Le scotch est aussi devenu pour moi un " genre " en soi
-au même titre que la peinture, la sculpture, l'écriture, la musique,
l'installation ou la performance-,
un genre qui me permet d'exprimer dans le domaine artistique tous les
niveaux de compréhension et d'interrogations
que la vie offre à l'observateur attentif de la Nature et des Hommes.

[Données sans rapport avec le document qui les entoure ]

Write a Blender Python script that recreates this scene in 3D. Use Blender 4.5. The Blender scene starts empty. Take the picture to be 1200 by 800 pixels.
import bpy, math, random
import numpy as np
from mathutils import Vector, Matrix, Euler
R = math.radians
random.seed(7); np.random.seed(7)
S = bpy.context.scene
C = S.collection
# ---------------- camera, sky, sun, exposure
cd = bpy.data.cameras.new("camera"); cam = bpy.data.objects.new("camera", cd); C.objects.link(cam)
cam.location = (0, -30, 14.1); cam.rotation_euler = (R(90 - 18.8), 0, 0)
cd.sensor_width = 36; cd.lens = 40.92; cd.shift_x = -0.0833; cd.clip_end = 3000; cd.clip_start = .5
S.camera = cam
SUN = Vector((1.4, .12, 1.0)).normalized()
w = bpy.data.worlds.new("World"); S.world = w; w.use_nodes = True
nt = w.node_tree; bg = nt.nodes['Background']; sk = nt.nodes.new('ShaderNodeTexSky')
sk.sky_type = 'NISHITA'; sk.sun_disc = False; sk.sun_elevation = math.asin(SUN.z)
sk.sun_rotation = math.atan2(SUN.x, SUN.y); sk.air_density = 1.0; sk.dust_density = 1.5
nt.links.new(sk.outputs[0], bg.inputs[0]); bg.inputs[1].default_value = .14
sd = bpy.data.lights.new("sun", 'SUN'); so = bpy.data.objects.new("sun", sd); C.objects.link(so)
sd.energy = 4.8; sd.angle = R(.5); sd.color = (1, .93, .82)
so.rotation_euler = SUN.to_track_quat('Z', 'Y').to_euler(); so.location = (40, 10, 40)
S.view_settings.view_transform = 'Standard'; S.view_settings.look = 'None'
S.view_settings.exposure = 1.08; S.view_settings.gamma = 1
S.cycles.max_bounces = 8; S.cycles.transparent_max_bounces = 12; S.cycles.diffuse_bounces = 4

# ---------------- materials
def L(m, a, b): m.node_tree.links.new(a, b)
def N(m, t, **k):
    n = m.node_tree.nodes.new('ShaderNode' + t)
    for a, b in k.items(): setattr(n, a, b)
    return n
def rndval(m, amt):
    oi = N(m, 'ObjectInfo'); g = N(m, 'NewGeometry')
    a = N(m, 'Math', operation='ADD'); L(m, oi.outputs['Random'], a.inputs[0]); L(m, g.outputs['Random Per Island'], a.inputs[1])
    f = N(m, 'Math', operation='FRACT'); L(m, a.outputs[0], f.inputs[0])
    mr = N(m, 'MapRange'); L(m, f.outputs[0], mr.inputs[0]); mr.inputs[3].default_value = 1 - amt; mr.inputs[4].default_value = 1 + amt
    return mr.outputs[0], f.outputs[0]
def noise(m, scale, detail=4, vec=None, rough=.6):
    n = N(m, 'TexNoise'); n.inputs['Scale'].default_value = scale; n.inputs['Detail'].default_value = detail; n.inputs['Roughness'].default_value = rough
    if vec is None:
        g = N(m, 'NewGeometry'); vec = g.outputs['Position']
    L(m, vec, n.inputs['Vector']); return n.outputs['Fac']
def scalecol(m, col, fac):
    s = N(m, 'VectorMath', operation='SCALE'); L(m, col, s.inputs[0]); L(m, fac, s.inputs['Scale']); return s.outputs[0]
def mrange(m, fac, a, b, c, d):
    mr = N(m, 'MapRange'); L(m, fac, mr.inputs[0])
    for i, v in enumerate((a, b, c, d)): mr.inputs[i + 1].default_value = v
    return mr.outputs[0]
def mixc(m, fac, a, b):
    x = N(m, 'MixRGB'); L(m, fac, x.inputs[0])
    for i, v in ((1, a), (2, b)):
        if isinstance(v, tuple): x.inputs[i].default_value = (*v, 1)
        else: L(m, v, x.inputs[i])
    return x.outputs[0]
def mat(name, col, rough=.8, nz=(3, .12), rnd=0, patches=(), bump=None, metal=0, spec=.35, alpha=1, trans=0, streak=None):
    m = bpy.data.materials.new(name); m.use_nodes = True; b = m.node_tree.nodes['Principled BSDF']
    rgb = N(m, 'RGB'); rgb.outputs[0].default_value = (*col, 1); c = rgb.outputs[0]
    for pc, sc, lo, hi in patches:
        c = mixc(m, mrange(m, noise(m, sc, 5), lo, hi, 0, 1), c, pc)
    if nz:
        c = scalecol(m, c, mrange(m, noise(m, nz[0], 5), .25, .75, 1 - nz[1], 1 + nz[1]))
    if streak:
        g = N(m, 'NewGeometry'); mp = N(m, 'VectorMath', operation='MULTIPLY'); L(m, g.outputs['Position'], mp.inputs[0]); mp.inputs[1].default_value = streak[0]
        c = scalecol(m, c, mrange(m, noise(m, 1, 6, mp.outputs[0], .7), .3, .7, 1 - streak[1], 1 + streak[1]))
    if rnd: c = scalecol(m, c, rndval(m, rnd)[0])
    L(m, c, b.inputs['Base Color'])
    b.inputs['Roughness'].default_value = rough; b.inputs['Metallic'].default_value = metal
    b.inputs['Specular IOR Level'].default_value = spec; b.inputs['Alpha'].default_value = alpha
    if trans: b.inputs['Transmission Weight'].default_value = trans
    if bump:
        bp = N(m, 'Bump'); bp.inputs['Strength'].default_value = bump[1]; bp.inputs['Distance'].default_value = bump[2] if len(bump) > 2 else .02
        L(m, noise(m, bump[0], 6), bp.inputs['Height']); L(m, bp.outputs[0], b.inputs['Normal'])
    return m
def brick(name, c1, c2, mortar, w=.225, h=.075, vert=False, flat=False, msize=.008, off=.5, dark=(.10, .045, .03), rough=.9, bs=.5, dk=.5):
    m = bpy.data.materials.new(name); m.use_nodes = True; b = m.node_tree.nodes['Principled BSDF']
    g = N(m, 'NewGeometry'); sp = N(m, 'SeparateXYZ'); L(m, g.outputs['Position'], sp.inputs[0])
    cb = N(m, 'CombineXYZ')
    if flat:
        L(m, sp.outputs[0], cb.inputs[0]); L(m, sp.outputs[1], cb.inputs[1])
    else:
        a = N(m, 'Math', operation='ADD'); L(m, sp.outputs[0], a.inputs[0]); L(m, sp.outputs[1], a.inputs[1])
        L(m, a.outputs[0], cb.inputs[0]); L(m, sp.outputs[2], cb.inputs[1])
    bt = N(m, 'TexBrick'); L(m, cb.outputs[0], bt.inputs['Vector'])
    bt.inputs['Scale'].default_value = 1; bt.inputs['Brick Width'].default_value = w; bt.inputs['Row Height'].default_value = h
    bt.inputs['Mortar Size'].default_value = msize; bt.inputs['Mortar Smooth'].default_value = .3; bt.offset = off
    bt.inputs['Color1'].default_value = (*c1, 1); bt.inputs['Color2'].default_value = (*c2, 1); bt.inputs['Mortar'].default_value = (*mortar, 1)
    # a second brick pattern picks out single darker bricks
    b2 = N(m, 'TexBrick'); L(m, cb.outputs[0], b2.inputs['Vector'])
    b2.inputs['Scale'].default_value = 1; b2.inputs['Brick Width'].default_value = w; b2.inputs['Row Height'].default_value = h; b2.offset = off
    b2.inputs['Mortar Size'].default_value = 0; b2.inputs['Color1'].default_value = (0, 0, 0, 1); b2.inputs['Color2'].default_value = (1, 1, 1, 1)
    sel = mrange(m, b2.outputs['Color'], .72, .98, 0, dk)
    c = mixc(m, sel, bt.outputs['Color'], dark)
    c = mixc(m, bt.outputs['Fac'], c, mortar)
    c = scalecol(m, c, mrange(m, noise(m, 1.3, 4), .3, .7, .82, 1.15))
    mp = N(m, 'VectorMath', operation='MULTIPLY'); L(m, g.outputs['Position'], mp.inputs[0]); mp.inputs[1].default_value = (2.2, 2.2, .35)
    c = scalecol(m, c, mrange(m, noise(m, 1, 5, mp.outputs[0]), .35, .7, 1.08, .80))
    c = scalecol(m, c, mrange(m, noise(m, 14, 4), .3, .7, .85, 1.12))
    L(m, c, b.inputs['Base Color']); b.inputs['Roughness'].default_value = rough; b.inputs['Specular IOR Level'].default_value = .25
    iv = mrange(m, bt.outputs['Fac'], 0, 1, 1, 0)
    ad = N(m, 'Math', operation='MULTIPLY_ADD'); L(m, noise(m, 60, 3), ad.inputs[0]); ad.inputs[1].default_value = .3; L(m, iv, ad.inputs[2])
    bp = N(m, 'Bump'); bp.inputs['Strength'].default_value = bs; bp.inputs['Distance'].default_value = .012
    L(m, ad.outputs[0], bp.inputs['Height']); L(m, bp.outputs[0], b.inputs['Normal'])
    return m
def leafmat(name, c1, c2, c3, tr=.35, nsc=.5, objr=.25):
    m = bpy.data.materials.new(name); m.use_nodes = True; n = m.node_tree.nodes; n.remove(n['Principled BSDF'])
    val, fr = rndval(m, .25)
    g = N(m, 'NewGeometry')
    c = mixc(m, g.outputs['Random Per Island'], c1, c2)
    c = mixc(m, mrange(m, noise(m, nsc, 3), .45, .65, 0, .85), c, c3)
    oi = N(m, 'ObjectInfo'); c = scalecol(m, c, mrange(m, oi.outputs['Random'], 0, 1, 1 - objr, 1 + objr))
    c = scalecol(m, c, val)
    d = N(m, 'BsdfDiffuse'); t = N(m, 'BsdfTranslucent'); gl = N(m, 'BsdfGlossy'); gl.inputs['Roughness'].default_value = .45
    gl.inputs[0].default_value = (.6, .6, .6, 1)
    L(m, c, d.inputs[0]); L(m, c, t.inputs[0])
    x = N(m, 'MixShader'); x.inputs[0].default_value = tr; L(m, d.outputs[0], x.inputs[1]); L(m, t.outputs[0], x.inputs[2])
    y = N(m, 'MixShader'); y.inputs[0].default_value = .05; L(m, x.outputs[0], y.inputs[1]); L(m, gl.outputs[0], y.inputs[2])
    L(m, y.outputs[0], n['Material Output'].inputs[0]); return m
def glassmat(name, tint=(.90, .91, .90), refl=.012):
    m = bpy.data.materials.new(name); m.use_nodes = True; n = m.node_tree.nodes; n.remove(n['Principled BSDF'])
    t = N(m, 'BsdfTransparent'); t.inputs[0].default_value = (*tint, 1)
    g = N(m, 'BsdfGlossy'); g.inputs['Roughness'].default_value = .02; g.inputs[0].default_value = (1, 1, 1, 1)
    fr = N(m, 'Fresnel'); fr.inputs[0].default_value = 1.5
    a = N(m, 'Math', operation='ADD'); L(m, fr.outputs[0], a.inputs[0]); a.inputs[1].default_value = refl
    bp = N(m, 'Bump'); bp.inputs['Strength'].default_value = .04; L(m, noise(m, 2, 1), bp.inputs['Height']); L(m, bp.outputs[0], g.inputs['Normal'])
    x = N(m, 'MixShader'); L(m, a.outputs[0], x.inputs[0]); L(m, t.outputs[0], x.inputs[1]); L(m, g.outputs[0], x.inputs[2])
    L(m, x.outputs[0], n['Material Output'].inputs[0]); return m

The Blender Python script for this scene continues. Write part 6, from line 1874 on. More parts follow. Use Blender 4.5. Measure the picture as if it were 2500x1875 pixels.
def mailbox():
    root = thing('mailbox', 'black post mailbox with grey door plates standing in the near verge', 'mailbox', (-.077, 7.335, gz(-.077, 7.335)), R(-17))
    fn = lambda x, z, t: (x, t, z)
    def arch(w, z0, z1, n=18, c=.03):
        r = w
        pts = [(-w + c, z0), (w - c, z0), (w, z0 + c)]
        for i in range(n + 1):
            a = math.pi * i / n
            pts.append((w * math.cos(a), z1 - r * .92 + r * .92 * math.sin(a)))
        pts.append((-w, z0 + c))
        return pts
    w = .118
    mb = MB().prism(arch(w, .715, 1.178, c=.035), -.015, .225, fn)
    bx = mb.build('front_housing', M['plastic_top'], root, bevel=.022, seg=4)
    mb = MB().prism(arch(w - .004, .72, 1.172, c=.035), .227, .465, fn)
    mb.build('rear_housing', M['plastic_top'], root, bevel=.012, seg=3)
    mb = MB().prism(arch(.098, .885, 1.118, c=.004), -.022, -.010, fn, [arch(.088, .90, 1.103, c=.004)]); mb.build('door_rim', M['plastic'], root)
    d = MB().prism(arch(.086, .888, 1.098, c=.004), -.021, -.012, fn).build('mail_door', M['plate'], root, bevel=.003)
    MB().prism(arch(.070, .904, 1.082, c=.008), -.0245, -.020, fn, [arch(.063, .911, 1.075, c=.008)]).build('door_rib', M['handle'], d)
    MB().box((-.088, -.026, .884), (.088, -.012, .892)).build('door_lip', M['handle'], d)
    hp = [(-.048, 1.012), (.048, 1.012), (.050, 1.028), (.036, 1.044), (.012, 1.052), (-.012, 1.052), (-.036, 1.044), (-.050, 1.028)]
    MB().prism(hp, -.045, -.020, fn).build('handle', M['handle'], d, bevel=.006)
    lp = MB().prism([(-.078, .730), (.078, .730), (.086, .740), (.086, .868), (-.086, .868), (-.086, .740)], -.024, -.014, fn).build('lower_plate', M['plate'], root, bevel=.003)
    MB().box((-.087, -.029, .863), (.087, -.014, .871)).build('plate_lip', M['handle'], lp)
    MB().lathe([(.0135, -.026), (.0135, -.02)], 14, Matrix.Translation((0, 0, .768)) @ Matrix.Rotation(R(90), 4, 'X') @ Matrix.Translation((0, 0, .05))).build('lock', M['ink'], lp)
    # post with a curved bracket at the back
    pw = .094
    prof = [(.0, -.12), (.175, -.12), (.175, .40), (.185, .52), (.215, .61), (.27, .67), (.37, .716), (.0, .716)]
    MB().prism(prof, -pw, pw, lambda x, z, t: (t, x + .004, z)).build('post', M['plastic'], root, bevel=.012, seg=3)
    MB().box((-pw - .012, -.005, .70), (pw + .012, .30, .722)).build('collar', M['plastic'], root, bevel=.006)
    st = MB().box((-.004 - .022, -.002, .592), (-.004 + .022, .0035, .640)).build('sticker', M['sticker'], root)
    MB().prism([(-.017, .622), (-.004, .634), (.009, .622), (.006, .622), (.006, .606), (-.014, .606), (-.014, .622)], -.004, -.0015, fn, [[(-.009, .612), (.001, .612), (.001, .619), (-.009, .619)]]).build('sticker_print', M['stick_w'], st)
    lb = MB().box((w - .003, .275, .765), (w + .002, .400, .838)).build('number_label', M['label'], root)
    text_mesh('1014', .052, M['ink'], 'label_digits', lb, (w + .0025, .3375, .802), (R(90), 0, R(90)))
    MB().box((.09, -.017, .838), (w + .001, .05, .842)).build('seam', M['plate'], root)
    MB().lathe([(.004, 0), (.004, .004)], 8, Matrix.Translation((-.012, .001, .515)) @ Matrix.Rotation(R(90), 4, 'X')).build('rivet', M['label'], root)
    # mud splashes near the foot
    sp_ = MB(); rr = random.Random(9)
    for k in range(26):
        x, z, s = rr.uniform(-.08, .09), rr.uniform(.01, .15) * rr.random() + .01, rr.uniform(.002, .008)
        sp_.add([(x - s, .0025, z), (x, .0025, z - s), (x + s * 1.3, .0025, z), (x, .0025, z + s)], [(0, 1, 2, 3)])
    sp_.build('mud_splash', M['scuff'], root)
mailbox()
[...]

Travailler le scotch me permet autant l'introspection que l'expérimentation
et l'expression.
Bien au-delà de la métaphore arachnoïde, le scotch instaure dans les lieux
investis un décalage du regard qui se pose dans les espaces intermédiaires,
inoccupés, de passage.
L'environnement (architectural, naturel, humain, social, historique, lumineux,
…) et la fonction du lieu scotché jouent un rôle primordial dans le moment
de la création in situ, ainsi qu' en amont pour le coup de cœur, et en
aval pour le titre final. Ce titre s'impose souvent de lui-même
après la création, comme une suite logique de "ce qui
s'est passé" lors de la rencontre entre le scotch et le lieu.
L'œuvre reste douée de sa vie propre, éphémère, avec sa naissance et sa
mort,
mais le sens que je donne à mon intervention reste ouvert à l'interprétation
intime de chaque humain qui la rencontre,
ou qui entre en contact avec ses ramifications
(photographies, vidéos, souvenirs mentaux, anecdotes, véritable saga ou
article de presse, catalogue…).
L'échange entre humains, la liberté et la vérité du cœur sont mes cibles
intimes. Et pratiquer le scotch m'offre la possibilité d'atteindre ces
cibles, comme par accident, tout en réunissant les conditions (innombrables
et subtiles) pour que la magie opère. C'est le cas chaque fois depuis
ma première expérience de tissage au scotch, il y a plus de 10 ans. Certains
appellent cela de l'adaptation, de la chance, une obsession, de l'intuition,
du travail, de l'expérience ou de l'improvisation, je préfère parler de
magie de la matière elle-même, qui peut devenir outil, matériau, support
et opportunité d'expériences aux possibilités infinies.